Sin intervención internacional difícilmente se sabrá exactamente el número de víctimas. Hablar de 300.000 no es imposible, teniendo en cuenta que la zona a la que yo tuve acceso no es la de mayor impacto.
—¿La junta les permitió a los trabajadores de asistencia extranjeros tener contacto o diálogo directo con la población?
—Los voluntarios asiáticos no tienen mayor problema, pero para mí fue casi imposible. Hasta para sacar fotos había que pedir las cámaras, y la mayoría de las veces nos negaron el permiso.
—¿Percibió un mayor grado de adhesión o de oposición a la dictadura en su último pasaje por Birmania?
—Mi percepción es subjetiva.
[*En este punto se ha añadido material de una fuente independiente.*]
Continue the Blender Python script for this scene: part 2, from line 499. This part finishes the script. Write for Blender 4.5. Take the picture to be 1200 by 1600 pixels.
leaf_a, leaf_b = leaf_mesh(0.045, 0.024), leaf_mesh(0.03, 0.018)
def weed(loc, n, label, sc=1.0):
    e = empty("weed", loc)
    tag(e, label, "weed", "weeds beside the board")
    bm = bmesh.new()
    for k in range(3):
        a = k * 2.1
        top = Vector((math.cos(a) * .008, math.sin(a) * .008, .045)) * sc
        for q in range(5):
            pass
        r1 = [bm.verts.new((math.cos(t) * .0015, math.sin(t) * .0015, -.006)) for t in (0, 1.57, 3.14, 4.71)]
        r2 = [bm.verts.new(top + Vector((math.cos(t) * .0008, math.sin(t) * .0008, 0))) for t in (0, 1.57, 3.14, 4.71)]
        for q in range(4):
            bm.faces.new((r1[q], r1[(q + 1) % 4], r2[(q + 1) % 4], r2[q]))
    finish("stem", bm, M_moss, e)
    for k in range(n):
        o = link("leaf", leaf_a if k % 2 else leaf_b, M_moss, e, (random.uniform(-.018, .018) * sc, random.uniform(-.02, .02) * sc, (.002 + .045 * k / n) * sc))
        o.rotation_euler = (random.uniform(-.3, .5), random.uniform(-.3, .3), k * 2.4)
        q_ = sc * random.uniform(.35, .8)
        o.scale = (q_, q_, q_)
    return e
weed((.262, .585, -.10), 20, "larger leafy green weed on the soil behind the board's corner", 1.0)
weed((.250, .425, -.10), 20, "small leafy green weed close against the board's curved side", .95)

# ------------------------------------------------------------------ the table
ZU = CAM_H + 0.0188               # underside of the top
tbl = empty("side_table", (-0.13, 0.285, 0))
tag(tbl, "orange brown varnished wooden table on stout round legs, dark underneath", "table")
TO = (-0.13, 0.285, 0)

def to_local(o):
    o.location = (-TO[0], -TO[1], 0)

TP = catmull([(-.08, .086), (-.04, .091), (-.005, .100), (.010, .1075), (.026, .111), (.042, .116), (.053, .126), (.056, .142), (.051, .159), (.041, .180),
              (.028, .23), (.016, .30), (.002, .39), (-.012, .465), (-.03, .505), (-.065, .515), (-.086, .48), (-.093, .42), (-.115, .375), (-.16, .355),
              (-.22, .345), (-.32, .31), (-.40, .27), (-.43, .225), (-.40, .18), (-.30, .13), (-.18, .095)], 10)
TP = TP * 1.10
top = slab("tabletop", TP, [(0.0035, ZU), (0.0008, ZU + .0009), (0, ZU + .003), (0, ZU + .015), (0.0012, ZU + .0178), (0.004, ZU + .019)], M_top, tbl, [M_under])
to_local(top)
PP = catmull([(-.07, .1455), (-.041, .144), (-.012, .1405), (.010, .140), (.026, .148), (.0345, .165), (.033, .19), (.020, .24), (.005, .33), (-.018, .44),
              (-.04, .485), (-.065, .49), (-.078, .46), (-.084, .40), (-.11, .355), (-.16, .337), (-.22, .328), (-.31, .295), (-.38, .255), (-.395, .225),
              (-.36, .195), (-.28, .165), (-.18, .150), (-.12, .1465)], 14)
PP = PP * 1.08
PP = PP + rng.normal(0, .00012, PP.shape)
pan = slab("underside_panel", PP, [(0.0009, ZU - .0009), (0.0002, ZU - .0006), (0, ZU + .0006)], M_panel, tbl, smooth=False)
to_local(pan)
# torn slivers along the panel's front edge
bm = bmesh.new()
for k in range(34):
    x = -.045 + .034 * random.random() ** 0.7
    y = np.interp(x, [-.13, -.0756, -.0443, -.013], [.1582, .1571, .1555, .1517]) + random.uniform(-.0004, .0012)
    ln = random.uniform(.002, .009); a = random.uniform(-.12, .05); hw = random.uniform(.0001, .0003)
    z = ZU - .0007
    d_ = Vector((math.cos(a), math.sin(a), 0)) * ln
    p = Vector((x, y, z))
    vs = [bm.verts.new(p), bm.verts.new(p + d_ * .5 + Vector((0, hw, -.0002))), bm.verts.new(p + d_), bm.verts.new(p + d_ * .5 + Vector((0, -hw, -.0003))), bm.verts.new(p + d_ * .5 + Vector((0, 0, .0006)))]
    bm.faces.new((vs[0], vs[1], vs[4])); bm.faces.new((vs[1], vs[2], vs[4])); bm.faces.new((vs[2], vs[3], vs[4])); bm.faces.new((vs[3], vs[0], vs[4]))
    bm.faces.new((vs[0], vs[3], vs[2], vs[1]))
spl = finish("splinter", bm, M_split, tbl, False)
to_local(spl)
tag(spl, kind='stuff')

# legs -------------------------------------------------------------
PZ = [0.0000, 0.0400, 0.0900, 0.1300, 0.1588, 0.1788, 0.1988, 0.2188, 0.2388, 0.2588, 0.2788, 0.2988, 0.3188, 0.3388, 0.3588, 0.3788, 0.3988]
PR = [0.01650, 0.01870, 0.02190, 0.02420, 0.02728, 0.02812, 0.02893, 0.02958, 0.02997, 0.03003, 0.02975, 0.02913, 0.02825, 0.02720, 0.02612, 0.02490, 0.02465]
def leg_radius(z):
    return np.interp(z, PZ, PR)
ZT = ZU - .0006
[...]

Encontré más gente dispuesta a hablar. Y también mucho menos miedo que en 2001. La adhesión a la dictadura yo creo que nunca existió. La única vez que se permitieron elecciones bajo este régimen, con presencia de la oposición, el partido de Aung San Suu Kyi ganó por paliza. Los militares desconocieron el resultado y ella terminó en la cárcel.
—¿De qué forma cree que puede haber influido el desastre en el proceso político birmano?
—La reunión de los refugiados en los templos es un elemento altamente desestabilizador para los militares. Allí la gente habla, se indigna, busca culpables. Allí son todos víctimas, oficialistas y opositores.
Sin duda, va a haber una mayor presión sobre el gobierno. La presión traerá, inevitablemente, represión. Los militares birmanos no son ni muy originales ni tampoco más inteligentes que otros dictadores en el resto del mundo.
Y, al final, la gente se cansa de estar sometida a dioses, salvadores, militares, etcétera. La búsqueda de la libertad es propia de la naturaleza humana.